• Recorded information:
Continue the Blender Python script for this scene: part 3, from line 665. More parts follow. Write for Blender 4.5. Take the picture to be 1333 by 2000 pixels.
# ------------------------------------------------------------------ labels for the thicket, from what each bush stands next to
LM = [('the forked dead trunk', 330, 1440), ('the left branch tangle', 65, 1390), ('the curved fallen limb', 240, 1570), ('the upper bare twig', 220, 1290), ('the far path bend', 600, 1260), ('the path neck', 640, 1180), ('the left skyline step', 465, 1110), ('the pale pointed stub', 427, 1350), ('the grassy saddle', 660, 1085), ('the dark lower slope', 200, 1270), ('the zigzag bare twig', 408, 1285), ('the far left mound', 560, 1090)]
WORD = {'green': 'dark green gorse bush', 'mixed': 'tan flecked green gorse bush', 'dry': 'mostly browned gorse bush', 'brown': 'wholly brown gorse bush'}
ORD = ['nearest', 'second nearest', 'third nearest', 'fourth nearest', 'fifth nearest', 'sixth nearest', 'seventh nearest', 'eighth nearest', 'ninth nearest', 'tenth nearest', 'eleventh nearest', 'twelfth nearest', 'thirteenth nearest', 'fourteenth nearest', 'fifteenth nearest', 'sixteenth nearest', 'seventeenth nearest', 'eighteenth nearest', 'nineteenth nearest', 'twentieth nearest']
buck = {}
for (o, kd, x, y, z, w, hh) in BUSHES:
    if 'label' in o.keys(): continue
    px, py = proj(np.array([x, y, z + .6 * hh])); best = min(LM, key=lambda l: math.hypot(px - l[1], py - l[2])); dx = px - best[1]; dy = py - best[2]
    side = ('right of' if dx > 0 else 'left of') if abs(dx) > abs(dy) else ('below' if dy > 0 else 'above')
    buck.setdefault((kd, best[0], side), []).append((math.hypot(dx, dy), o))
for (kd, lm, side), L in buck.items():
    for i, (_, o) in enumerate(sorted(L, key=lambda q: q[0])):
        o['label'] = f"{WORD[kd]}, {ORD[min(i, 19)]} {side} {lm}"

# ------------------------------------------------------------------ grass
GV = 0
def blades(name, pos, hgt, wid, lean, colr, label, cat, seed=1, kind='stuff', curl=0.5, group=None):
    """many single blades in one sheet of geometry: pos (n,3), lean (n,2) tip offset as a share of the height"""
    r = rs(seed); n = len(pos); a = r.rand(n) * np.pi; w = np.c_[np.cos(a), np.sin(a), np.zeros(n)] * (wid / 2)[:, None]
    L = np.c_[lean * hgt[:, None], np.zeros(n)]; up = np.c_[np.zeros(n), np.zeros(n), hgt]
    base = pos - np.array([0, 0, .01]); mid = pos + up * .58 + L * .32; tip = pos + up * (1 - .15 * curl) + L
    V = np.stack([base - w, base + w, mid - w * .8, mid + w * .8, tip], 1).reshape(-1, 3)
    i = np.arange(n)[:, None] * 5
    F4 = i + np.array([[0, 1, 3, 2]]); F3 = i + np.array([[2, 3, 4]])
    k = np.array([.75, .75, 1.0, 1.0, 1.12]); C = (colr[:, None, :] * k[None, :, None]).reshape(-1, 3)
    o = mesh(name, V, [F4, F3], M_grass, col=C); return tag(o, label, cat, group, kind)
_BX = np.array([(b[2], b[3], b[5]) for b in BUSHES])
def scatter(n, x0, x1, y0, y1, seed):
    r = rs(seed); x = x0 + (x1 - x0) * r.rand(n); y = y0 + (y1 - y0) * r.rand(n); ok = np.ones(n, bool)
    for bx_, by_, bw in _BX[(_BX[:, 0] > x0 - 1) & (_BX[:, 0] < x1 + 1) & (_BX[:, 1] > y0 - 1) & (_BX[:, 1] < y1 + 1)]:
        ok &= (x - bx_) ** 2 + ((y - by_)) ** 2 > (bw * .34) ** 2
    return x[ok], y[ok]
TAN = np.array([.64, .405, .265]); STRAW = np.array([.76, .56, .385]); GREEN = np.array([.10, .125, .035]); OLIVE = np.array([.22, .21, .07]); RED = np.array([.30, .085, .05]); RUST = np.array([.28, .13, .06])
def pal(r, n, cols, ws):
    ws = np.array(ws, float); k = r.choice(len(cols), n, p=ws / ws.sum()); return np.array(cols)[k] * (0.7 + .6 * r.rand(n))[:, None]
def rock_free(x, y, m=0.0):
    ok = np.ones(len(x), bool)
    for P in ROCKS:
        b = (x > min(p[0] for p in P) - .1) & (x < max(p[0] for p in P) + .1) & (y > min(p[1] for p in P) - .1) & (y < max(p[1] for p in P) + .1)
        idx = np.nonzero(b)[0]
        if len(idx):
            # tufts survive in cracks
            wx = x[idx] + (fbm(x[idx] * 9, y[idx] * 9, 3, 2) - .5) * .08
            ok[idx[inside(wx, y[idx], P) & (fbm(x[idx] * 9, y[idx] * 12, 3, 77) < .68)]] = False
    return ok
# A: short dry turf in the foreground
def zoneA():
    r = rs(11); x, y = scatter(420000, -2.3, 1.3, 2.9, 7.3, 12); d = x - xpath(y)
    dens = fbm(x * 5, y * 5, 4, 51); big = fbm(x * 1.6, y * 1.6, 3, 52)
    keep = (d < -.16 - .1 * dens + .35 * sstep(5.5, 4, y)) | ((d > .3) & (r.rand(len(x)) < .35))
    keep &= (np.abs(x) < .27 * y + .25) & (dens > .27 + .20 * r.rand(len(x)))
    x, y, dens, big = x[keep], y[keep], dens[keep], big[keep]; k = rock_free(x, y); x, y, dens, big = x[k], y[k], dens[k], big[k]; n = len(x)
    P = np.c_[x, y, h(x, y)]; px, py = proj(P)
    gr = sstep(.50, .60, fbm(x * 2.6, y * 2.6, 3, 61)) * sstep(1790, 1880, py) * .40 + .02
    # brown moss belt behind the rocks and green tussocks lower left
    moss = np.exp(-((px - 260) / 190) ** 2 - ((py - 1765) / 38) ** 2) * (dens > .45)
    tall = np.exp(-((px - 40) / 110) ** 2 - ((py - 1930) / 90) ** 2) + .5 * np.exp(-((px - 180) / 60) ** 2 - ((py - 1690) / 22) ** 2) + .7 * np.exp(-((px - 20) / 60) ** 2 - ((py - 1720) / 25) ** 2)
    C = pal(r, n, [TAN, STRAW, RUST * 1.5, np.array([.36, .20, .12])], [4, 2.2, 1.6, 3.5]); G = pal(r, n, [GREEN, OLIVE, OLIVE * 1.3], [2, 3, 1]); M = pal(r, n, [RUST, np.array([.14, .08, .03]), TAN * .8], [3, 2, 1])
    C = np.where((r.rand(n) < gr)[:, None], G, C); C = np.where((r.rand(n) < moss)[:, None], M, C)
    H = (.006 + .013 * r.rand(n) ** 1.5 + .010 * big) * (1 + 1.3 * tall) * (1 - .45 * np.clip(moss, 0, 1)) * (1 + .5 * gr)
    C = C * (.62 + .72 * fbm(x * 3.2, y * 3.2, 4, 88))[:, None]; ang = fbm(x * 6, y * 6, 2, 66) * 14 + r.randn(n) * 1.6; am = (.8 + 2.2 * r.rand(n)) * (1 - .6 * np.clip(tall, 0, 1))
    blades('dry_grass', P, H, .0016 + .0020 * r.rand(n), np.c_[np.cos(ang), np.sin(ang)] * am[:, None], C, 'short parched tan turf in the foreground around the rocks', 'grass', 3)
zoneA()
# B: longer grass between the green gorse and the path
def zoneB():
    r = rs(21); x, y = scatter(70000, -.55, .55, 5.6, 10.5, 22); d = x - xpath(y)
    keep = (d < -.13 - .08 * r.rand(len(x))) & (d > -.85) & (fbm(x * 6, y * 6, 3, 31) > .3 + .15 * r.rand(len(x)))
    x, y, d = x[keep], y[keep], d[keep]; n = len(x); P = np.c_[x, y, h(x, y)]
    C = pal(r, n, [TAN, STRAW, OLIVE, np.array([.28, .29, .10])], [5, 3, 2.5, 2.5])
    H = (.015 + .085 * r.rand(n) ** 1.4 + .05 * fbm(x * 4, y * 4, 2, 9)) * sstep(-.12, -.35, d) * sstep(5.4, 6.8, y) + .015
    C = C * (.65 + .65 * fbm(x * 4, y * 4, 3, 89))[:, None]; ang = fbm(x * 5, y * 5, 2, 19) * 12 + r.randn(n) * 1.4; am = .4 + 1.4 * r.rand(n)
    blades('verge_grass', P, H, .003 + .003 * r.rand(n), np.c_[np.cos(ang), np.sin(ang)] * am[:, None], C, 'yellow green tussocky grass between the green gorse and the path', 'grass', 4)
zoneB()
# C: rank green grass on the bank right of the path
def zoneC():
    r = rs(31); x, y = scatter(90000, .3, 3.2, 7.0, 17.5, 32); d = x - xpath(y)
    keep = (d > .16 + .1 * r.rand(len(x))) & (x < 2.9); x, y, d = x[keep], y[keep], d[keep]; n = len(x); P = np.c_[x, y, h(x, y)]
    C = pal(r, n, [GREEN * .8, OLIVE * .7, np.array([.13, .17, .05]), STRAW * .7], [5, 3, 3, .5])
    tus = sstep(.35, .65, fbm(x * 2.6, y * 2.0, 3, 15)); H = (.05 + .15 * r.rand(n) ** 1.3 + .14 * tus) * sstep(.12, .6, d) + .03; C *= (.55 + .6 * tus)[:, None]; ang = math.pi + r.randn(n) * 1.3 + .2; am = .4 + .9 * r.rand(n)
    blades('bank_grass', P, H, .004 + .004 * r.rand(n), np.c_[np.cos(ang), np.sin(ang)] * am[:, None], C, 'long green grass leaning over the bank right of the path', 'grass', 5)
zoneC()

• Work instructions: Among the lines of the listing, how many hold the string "from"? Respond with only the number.

• Answer to this task: 2